Vila-Matas is a remarkable ironist, a skill he deploys throughout Kassel and A Brief History as sly humour, but also as a destabilization technique to create nebulous, discomfiting spaces in the text. Portable literature, for instance, is never really defined, offered in one instance as a miniature art installation literally lugged around in a suitcase, and elsewhere as an abstract category of lifestyle and aesthetic. In Kassel the art world turns alternately pretentious and bewildering. The narrator rides a lot of buses aimlessly around town, attends performances and installations he doesn't understand and when one of the festival organizers explains, in baffling language, an exhibition by the South African artist William Kentridge, he wonders, "What did she mean? Had she memorized and recited this speech for me? Did she herself understand what she was saying?"
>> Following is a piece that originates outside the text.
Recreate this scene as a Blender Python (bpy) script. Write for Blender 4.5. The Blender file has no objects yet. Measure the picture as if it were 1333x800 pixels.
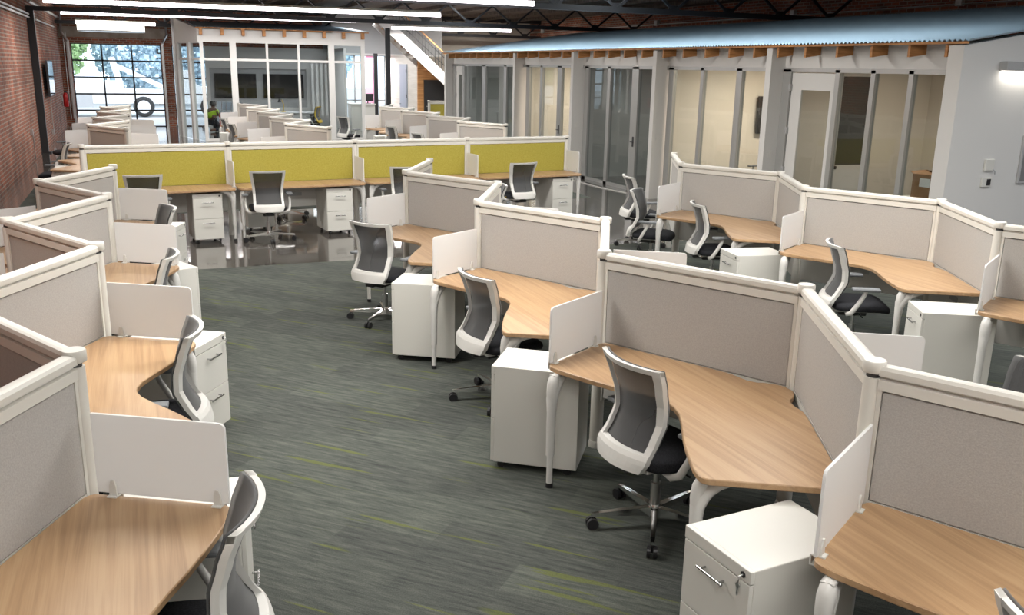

Like the work of Vos, both The Illogic of Kassel and A Brief History of Portable Literature are, essentially, masquerades. They each parody a recognizable form with incongruous content and explore the uncanny valley between the invented and the "real." It's a shame that among the various art-happenings detailed in Kassel that Vila-Matas never writes about that fake project; Vos would have made a great Shandy, too. Though I suppose I'm being unfair: While the wax museum described above bears a resemblance to work by Guillaume Bijl and Iris Haeussler, no such installation ever happened at Documenta, or anywhere else, because the artist doesn't exist. I made her up.